Last week, I traveled, vicariously, with a Facebook friend to the Museum of London for the new display on recently-analyzed skeletons. Tina reviewed another Inspector Banks mystery, with an emphasis on the music and the food. Sim’s virtual walk in London took her to the Ritz — ritzy, indeed. Jackie continued the recap of her 2005 trip to Ireland with a castle, shops, and the sea. Jean reviewed Stranger in the House about soldiers return from WWII and continued her readalong of the Faerie Queene. Becky reviewed The Two Towers, part of Tolkien’s Lord of the Rings, and a true-crime tale of a child murderer in Victorian times, The Wicked Boy.
Theeb ended up in my Netflix queue because it won the award for Outstanding Debut by a British Writer, Director or Producer at the BAFTAs.
As I wrote last week, “British” can be as big as the empire, in some ways.

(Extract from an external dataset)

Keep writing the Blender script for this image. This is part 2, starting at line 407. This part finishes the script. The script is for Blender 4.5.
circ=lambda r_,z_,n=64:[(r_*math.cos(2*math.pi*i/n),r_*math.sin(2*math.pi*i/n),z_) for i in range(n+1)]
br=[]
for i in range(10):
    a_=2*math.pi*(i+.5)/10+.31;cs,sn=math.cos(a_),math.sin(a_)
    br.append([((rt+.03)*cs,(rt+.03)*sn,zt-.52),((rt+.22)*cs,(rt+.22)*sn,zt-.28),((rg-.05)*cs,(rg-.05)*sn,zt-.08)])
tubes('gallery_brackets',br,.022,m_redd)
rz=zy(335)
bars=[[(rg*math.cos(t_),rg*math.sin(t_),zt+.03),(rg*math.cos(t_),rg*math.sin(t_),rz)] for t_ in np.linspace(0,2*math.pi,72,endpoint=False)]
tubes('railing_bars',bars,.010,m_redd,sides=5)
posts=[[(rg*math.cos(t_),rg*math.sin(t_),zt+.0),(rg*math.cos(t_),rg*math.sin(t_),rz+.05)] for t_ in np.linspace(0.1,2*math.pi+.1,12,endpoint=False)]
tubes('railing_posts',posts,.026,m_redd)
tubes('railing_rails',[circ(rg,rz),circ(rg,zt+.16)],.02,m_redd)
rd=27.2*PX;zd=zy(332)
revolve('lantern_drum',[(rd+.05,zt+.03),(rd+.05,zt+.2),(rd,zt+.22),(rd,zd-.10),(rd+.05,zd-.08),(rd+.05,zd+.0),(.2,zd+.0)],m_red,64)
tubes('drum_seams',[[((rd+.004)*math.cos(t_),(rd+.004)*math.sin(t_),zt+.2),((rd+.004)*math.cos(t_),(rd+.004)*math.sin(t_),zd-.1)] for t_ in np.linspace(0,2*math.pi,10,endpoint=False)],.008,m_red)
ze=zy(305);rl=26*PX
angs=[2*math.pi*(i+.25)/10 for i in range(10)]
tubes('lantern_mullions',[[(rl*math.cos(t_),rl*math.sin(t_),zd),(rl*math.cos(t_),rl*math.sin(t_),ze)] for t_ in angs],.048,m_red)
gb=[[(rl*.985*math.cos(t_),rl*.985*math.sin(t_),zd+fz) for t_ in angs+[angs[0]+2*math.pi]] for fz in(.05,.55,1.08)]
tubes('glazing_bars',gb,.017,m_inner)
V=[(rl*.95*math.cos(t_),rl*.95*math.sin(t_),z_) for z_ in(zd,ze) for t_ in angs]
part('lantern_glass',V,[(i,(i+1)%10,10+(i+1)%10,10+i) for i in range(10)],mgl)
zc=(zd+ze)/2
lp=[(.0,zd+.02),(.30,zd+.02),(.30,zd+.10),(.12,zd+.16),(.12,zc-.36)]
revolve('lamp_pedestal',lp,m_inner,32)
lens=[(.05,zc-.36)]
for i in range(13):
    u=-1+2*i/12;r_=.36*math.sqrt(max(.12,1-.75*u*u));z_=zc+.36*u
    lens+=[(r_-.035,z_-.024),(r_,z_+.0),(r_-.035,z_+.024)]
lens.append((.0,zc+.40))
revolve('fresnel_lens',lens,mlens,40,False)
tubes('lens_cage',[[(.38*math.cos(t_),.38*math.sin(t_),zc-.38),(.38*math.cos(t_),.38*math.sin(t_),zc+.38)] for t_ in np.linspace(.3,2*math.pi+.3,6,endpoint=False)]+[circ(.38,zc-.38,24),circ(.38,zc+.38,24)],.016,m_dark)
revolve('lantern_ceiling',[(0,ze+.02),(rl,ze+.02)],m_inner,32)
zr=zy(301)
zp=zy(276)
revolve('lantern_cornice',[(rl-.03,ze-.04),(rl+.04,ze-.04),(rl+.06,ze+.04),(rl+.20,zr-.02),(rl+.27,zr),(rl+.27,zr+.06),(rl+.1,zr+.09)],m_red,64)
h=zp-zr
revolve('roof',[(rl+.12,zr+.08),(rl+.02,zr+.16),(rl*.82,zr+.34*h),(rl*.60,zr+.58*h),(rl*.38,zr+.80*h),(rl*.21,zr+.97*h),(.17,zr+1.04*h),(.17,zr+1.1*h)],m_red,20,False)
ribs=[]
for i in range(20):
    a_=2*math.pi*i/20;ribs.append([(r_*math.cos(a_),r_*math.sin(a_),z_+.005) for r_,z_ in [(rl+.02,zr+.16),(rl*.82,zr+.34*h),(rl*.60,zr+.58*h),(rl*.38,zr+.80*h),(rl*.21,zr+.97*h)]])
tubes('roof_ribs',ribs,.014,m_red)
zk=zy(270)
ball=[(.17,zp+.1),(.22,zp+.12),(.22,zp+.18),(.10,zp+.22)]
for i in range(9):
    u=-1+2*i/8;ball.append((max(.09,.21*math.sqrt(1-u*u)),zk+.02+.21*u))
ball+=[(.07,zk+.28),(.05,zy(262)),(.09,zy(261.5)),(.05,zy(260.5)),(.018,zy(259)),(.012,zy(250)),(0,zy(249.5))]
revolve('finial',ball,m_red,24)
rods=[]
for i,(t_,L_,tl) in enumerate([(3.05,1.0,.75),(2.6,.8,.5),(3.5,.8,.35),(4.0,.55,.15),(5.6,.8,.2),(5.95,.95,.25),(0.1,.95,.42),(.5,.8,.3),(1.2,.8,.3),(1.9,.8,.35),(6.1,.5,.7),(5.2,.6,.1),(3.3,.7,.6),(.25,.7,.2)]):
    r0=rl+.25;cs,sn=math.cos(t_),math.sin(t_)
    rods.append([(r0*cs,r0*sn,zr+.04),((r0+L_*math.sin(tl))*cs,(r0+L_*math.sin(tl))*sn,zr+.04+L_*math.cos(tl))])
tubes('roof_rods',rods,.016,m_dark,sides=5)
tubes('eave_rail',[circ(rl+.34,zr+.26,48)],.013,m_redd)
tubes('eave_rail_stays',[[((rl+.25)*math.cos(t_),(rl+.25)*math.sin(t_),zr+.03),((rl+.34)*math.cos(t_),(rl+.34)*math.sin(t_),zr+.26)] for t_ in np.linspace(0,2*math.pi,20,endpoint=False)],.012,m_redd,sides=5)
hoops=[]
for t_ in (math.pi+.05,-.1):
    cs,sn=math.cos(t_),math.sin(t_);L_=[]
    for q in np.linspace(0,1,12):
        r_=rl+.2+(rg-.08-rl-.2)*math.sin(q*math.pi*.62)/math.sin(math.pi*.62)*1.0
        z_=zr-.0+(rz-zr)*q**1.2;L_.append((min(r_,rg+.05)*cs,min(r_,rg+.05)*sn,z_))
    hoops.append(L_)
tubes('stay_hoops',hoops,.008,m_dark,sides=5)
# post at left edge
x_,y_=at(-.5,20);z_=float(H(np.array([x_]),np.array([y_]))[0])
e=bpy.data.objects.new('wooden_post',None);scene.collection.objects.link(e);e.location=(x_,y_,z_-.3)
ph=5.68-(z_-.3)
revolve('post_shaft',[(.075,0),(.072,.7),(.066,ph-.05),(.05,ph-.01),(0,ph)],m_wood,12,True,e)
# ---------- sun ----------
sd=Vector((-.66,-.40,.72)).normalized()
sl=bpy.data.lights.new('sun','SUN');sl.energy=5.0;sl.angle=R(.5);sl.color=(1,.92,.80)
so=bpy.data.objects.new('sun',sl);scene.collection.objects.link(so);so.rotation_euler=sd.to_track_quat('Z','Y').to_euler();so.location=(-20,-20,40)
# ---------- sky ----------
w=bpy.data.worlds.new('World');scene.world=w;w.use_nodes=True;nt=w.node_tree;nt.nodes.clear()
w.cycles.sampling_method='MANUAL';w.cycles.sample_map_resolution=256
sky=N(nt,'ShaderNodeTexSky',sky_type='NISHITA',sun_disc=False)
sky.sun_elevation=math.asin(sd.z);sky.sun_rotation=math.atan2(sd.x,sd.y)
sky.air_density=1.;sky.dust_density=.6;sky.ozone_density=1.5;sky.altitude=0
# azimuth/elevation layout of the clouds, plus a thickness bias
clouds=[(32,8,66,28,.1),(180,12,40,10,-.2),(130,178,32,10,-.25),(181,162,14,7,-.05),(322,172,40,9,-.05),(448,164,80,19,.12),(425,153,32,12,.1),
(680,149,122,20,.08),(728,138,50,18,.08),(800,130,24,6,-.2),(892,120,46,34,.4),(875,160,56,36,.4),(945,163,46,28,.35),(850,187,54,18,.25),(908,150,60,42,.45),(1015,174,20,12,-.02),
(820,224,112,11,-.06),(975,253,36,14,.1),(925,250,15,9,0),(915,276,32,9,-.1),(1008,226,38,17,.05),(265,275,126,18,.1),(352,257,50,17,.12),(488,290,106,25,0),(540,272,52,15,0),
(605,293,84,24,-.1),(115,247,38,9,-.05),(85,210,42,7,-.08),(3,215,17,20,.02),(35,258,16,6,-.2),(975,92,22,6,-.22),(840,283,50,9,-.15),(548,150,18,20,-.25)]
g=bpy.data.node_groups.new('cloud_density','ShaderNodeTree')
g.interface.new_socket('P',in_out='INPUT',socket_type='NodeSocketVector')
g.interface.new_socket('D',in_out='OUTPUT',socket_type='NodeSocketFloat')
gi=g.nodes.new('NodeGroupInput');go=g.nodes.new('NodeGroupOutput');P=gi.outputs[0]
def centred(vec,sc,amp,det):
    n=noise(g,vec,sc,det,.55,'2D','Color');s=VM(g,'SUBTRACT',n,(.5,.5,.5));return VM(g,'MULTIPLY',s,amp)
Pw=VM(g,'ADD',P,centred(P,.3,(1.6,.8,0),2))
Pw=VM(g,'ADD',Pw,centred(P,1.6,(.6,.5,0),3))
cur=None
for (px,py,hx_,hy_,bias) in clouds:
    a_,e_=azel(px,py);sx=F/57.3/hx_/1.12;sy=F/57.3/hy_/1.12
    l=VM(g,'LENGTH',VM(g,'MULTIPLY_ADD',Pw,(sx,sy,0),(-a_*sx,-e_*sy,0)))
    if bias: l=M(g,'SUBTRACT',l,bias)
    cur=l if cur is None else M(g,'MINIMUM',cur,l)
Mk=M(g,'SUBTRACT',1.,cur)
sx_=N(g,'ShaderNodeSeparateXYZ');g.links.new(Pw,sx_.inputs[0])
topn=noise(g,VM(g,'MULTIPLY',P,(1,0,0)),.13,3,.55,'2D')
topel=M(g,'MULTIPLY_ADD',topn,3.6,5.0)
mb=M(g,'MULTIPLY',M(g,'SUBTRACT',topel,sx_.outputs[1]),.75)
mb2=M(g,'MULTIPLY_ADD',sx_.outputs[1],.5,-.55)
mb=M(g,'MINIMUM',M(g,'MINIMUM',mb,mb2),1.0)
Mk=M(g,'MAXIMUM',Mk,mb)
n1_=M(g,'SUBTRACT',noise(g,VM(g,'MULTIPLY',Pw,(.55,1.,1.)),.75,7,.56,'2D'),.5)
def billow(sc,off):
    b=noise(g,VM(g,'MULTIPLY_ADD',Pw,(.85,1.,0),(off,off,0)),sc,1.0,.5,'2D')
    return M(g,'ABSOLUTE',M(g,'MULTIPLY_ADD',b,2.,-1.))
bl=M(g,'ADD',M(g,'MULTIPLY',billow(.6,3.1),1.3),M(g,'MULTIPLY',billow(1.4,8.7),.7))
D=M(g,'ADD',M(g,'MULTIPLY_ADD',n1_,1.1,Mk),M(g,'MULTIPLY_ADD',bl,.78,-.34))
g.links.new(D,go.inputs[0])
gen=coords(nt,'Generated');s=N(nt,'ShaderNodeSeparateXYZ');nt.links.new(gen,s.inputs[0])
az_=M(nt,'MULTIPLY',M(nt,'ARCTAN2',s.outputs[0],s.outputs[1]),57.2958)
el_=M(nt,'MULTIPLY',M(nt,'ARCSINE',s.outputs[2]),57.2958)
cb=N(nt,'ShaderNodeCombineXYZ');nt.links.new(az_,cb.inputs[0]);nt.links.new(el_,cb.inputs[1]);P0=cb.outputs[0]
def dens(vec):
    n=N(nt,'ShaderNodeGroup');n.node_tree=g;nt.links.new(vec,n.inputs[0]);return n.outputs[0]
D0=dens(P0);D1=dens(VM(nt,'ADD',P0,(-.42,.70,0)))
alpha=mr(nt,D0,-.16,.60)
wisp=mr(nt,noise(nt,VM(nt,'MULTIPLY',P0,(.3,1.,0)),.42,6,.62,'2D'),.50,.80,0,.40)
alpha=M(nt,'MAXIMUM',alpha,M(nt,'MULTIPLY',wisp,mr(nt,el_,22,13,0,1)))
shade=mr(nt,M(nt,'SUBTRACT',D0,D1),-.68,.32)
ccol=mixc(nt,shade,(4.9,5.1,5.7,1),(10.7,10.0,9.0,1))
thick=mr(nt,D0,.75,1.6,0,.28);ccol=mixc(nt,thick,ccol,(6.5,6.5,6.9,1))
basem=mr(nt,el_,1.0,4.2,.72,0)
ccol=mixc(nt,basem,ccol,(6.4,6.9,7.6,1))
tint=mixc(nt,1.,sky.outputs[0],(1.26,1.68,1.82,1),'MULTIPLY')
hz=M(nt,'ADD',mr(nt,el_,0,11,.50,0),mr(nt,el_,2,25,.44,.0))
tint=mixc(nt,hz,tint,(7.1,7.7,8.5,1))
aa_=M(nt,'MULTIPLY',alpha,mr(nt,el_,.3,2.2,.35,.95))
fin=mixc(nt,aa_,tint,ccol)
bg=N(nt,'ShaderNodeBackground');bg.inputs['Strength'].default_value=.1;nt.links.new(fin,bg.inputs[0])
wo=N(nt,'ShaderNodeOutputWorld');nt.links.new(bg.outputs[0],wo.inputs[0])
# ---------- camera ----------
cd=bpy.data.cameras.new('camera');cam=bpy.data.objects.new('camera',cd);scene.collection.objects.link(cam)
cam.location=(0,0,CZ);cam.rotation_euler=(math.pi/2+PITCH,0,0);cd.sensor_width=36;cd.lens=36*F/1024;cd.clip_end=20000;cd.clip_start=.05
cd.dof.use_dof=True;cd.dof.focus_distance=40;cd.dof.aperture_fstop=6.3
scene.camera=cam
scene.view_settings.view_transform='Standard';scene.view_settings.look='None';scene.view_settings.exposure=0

Naji Abu Nowar, the director of Theeb, is British-Jordanian. He was born in Oxford, moved with his family to Jordan at age 10, and returned to London for college.

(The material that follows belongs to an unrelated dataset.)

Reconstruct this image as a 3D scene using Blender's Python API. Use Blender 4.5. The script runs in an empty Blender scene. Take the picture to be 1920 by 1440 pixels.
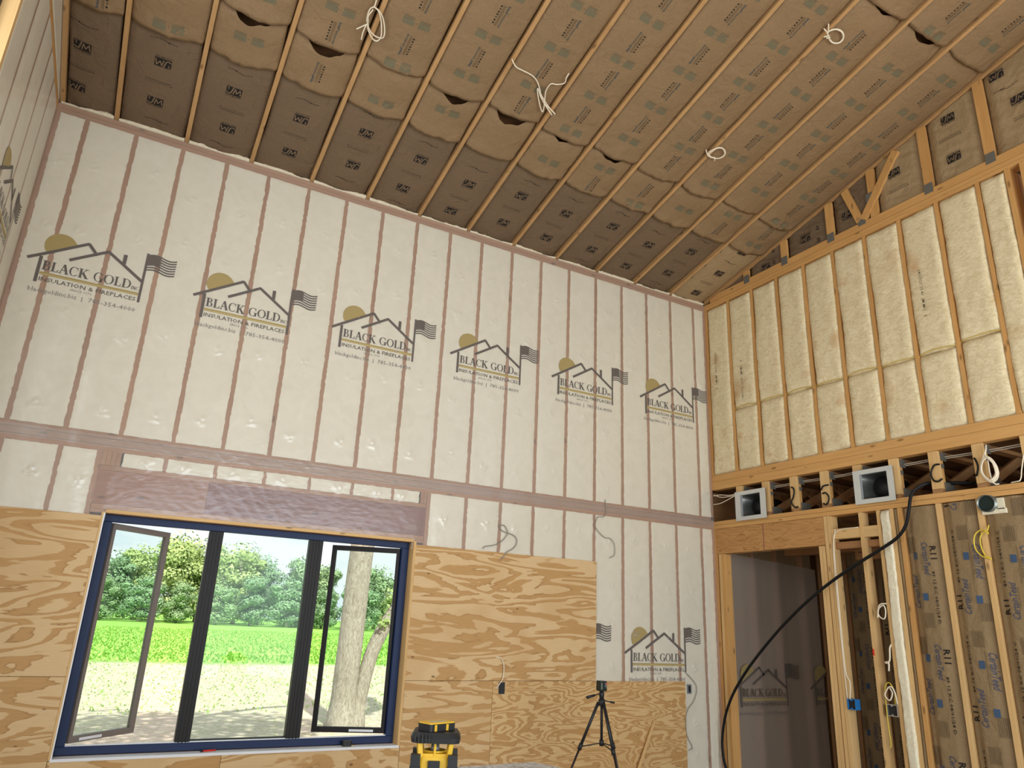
import bpy, math, random
import numpy as np
from mathutils import Vector, Matrix

SC = bpy.context.scene
COL = SC.collection
rnd = random.Random(7)

# ------------------------------------------------------------------ camera, world, sun, lamps, exposure
F_PX = 1351.85
CAM = (-6.68184, -6.80842, 1.76341)
R_RIGHT = (0.87125697, -0.4889662, 0.04270064)
R_UP = (-0.18845619, -0.25292723, 0.94895315)
R_FWD = (0.45320586, 0.83482925, 0.31251332)
cd = bpy.data.cameras.new('camera'); cam = bpy.data.objects.new('camera', cd); COL.objects.link(cam)
cd.sensor_fit = 'HORIZONTAL'; cd.sensor_width = 36.0; cd.lens = F_PX / 1920.0 * 36.0
cd.clip_start = 0.05; cd.clip_end = 600
cam.matrix_world = Matrix(((R_RIGHT[0], R_UP[0], -R_FWD[0], CAM[0]), (R_RIGHT[1], R_UP[1], -R_FWD[1], CAM[1]),
                           (R_RIGHT[2], R_UP[2], -R_FWD[2], CAM[2]), (0, 0, 0, 1)))
SC.camera = cam
SC.view_settings.view_transform = 'Standard'; SC.view_settings.look = 'None'
SC.view_settings.gamma = 1.0; SC.view_settings.use_curve_mapping = False
SC.view_settings.exposure = 0.0
SC.cycles.transparent_max_bounces = 24; SC.cycles.max_bounces = 10; SC.cycles.diffuse_bounces = 5
SC.cycles.sample_clamp_indirect = 6.0; SC.cycles.caustics_reflective = False; SC.cycles.caustics_refractive = False

world = bpy.data.worlds.new('sky'); SC.world = world; world.use_nodes = True
wn = world.node_tree.nodes; wl = world.node_tree.links; wn.clear()
w_out = wn.new('ShaderNodeOutputWorld'); w_bg = wn.new('ShaderNodeBackground'); w_bg.inputs['Strength'].default_value = 1.0
w_tc = wn.new('ShaderNodeTexCoord'); w_map = wn.new('ShaderNodeMapping'); w_map.inputs['Scale'].default_value = (1.0, 1.0, 3.2)
w_noise = wn.new('ShaderNodeTexNoise'); w_noise.inputs['Scale'].default_value = 3.2; w_noise.inputs['Detail'].default_value = 6; w_noise.inputs['Roughness'].default_value = 0.55
w_ramp = wn.new('ShaderNodeValToRGB')
w_ramp.color_ramp.elements[0].position = 0.34; w_ramp.color_ramp.elements[0].color = (0.66, 0.83, 0.93, 1)
w_ramp.color_ramp.elements[1].position = 0.52; w_ramp.color_ramp.elements[1].color = (1.08, 1.10, 1.12, 1)
wl.new(w_tc.outputs['Generated'], w_map.inputs['Vector']); wl.new(w_map.outputs['Vector'], w_noise.inputs['Vector'])
wl.new(w_noise.outputs['Fac'], w_ramp.inputs['Fac']); wl.new(w_ramp.outputs['Color'], w_bg.inputs['Color']); wl.new(w_bg.outputs['Background'], w_out.inputs['Surface'])

def lamp(name, kind, loc, direction, energy, color, **kw):
    l = bpy.data.lights.new(name, kind); l.energy = energy; l.color = color
    for k, v in kw.items(): setattr(l, k, v)
    o = bpy.data.objects.new(name, l); COL.objects.link(o); o.location = loc
    o.rotation_euler = Vector(direction).to_track_quat('-Z', 'Y').to_euler()
    return o
lamp('sun', 'SUN', (0, -10, 30), (0.03, 0.64, -0.77), 5.6, (1.0, 0.95, 0.86), angle=math.radians(1.0))
# area lamps added to boost the daylight at the back and left openings
lamp('daylight_boost_back', 'AREA', (-3.6, -9.45, 2.1), (0.06, 1.0, 0.06), 420, (0.80, 0.91, 1.0), shape='RECTANGLE', size=6.2, size_y=3.4)
lamp('daylight_boost_left', 'AREA', (-8.02, -3.6, 3.6), (1.0, 0.1, 0.05), 80, (0.93, 0.97, 1.0), shape='RECTANGLE', size=2.6, size_y=3.2)
# warm fill added at the unseen rear of the room, aimed up at the roof
lamp('warm_fill', 'AREA', (-1.8, -8.4, 2.0), (-0.05, 0.45, 1.0), 62, (1.0, 0.82, 0.56), shape='RECTANGLE', size=0.9, size_y=0.5)

# ------------------------------------------------------------------ helpers
def tag(o, label=None, cat=None, group=None, kind=None):
    if label: o['label'] = label
    if cat: o['category'] = cat
    if group: o['group'] = group
    if kind: o['kind'] = kind
    return o
def empty(name, loc=(0, 0, 0), label=None, cat=None, group=None, kind=None):
    o = bpy.data.objects.new(name, None); o.empty_display_size = 0.1; COL.objects.link(o); o.location = loc
    return tag(o, label, cat, group, kind)
def link(name, me, mat=None, parent=None, kind=None):
    o = bpy.data.objects.new(name, me); COL.objects.link(o)
    if mat is not None:
        for m in (mat if isinstance(mat, (list, tuple)) else [mat]):
            me.materials.append(m)
    if parent is not None:
        o.parent = parent
        if parent.location.length > 0 or (parent.parent and parent.parent.location.length > 0):
            base = Vector(parent.location) + (Vector(parent.parent.location) if parent.parent else Vector())
            o.location = -base
            if parent.parent: pass
    if kind: o['kind'] = kind
    return o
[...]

Theeb isn’t a great film for an Anglophile fix with just one English actor in a fairly small, but pivotal, role. On the other hand, the undercurrent of the plot is directly related to the British presence in Jordan. Set in 1916, the local people are trying to deal with the disruption in commerce created by the strategic Ottoman Railway while war rumbles far away in Europe.